The broader this dramatic question, the better. Because it provides the players with more to do. The Cain idea for V:tM is nice, it's an attention grabber, but then the game would revolve around this central political question; there would be no way to avoid it. But with a broad dramatic question, a player's character has the choice of confronting the central conflict, working tangentially within it, or ignoring it altogether.

For example, Critical Failure is a game set in a post-apocalyptic future where a calamity destroys interstellar trade. Worlds that depend on supplies from elsewhere begin to die off. Whole sectors descend into darkness. This gives players tons to do! I could play a merchant struggling to keep my colony alive (confronting the conflict); or I could play a scoundrel salvaging technology for money (a tangent); or I could play a mercenary who's only interested in the next fight (ignore the conflict). In other words, the characters have to have something to respond to in the setting. They have to have something they either implicitly or explicitly react to. There are space hulks to salvage, ruins to explore, factional politics in which to engage...

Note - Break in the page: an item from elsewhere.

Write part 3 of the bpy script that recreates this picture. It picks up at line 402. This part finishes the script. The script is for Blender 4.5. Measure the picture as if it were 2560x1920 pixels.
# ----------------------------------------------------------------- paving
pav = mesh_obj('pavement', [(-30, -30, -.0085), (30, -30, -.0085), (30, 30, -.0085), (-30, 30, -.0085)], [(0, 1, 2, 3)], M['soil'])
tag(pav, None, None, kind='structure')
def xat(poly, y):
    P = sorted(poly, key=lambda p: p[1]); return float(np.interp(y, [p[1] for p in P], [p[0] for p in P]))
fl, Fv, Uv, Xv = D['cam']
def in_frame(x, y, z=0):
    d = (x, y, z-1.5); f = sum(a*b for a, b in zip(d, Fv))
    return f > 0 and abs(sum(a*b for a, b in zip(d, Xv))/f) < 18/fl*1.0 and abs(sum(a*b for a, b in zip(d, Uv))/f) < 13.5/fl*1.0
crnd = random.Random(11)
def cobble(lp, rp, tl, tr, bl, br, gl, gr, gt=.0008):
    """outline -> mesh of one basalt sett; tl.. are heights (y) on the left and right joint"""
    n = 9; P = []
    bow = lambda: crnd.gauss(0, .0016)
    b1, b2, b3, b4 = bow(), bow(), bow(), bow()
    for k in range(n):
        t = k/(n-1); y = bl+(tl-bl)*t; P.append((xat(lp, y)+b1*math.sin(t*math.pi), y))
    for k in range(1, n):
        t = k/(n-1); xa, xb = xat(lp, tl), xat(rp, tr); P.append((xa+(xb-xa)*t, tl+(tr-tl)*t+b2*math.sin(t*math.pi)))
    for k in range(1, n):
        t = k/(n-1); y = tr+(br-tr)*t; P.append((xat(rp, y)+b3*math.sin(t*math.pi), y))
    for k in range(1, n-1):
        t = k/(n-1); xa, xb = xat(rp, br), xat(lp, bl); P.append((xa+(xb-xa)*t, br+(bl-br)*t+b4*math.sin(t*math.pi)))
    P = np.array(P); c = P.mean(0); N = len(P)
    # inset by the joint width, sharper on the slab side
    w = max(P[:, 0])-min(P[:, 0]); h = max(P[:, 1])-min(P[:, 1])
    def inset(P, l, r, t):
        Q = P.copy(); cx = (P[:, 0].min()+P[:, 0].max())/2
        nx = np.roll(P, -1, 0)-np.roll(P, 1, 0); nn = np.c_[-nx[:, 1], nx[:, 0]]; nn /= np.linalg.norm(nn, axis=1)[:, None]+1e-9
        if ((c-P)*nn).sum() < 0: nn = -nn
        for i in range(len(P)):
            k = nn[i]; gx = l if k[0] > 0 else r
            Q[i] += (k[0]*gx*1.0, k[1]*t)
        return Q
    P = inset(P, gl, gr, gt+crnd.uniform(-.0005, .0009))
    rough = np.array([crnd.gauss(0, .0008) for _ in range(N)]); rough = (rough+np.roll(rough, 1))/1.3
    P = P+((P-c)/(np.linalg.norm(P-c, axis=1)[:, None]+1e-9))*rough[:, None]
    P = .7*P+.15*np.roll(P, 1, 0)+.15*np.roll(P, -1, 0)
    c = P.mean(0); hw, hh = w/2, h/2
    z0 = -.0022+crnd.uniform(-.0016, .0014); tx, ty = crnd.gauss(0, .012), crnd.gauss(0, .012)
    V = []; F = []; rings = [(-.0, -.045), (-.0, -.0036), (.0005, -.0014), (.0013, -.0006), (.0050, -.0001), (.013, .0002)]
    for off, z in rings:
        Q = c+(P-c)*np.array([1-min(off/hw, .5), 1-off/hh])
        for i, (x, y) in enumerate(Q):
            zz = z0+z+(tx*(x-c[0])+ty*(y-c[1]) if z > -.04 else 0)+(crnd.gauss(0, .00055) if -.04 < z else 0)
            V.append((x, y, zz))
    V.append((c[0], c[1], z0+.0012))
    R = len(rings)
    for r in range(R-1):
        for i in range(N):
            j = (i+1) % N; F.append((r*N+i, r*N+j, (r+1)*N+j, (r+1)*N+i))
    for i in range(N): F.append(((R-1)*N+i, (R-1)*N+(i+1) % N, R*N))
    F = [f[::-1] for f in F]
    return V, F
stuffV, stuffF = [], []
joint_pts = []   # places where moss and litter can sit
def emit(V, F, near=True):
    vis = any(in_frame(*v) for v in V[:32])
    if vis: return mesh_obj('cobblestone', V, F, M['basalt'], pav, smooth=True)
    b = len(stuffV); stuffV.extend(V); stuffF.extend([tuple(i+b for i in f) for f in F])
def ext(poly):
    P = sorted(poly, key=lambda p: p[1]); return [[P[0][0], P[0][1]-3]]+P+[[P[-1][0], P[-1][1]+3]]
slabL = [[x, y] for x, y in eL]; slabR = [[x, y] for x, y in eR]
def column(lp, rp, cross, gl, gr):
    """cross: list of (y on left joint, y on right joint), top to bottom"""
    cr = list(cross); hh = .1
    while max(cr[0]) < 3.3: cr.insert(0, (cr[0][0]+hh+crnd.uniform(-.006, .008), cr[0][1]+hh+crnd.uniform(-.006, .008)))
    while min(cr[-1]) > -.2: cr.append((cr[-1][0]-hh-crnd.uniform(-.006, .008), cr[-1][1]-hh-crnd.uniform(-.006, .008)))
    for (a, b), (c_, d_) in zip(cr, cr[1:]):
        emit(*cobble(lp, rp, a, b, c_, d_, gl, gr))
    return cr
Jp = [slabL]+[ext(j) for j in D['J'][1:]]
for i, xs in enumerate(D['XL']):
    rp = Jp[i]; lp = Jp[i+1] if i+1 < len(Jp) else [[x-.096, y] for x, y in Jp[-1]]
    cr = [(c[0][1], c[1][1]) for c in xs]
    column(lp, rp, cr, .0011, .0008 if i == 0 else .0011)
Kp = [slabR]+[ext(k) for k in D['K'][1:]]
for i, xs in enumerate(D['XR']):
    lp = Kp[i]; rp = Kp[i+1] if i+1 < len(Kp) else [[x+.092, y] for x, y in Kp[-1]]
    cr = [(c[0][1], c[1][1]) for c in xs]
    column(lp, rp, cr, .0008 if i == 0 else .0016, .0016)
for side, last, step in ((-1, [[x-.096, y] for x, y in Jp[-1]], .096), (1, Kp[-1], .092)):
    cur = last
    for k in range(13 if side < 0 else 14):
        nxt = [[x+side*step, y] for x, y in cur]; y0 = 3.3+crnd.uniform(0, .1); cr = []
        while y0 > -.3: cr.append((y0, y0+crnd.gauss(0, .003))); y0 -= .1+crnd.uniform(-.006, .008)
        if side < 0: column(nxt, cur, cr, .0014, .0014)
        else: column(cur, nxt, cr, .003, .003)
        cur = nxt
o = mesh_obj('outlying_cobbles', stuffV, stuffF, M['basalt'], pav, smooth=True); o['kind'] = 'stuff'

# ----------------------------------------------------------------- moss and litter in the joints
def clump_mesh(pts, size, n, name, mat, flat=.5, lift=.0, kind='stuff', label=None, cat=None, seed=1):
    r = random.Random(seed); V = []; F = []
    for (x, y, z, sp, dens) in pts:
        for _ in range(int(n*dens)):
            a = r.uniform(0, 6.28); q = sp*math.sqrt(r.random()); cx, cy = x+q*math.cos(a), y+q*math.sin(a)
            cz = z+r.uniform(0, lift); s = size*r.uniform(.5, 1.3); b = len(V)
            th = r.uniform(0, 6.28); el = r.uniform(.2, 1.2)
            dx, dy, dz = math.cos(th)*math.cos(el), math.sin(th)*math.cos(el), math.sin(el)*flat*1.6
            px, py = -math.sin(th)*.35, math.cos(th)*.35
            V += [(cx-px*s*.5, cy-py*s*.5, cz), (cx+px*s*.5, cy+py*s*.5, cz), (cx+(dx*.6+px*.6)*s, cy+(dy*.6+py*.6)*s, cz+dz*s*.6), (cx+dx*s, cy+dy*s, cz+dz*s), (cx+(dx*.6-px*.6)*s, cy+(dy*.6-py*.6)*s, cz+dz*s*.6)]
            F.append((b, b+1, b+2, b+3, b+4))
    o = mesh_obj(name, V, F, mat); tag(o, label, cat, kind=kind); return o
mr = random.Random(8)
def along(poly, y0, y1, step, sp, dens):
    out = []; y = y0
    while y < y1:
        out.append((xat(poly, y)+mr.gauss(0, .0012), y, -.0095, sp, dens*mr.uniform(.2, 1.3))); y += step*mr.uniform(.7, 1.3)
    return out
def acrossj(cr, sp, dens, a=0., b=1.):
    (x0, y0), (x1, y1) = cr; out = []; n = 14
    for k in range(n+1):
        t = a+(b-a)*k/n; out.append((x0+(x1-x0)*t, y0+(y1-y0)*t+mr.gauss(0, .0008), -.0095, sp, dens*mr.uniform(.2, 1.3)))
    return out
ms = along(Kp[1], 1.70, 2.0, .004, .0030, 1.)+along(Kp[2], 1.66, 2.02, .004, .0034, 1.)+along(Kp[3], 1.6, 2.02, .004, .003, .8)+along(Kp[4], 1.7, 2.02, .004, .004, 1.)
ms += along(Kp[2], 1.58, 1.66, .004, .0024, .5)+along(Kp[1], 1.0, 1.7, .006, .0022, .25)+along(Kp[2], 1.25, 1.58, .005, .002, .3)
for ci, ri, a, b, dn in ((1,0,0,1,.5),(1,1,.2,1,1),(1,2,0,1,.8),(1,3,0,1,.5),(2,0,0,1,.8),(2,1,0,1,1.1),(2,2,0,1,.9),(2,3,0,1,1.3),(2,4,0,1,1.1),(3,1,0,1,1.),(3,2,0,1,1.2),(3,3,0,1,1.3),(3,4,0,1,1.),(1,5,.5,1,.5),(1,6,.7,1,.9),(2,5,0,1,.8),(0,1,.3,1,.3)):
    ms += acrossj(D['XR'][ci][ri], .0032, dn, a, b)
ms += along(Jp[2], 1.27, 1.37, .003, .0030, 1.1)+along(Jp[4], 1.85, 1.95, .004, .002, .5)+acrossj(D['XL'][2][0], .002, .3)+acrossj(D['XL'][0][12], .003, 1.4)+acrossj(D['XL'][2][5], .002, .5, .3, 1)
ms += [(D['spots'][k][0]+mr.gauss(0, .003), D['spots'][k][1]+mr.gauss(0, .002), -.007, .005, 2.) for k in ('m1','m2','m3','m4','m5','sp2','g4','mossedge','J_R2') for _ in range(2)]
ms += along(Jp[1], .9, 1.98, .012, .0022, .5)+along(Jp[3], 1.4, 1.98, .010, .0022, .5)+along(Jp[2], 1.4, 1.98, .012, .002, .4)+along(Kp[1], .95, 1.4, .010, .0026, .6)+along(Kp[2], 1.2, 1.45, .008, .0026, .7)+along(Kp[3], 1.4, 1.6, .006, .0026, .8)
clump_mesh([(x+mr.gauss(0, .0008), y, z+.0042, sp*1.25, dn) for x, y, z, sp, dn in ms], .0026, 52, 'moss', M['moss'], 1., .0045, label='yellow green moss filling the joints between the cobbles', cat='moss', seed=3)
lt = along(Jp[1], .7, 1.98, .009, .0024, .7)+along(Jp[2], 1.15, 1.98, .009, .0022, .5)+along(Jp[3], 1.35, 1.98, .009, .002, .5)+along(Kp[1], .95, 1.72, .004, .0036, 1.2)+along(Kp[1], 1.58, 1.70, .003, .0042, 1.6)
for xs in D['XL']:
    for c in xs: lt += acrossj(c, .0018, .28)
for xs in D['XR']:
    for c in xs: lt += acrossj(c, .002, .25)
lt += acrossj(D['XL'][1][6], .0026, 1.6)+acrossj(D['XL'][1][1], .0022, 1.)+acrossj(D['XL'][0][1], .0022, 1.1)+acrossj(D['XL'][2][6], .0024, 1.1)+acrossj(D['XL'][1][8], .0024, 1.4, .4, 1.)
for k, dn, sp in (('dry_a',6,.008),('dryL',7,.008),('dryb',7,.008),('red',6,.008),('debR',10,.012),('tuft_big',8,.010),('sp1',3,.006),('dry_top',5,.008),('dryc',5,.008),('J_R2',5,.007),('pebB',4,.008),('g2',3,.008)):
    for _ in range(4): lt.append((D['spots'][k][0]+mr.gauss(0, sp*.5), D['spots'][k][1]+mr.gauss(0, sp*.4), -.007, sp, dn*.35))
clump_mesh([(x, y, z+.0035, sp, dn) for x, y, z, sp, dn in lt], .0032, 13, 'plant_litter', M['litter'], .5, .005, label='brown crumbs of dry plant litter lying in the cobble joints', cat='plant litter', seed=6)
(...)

Note, also, how this setting in conflict still allows the player to create a character with the freedom to respond as he sees fit. The merchant might want to explore the derelict space ship looking for parts so the colony's fleet can find the supplies they need. The scoundrel in the group might want to explore the same derelict for salvage to sell. The mercenary is just along for the ride, hoping there's something to shoot. Same central conflict -- how do you surive an interstellar collapse? -- but with the freedom to respond as the player sees fit. (Even better if all three characters are in the same group, providing a mix of tensions between protagonists).

Thus, a good game setting provides a broad central conflict that arises out of the nature of the setting itself. In a sense, the setting is at war with itself. It should provide the players with various motivations for adventuring, as well as giving them loads of different things to do.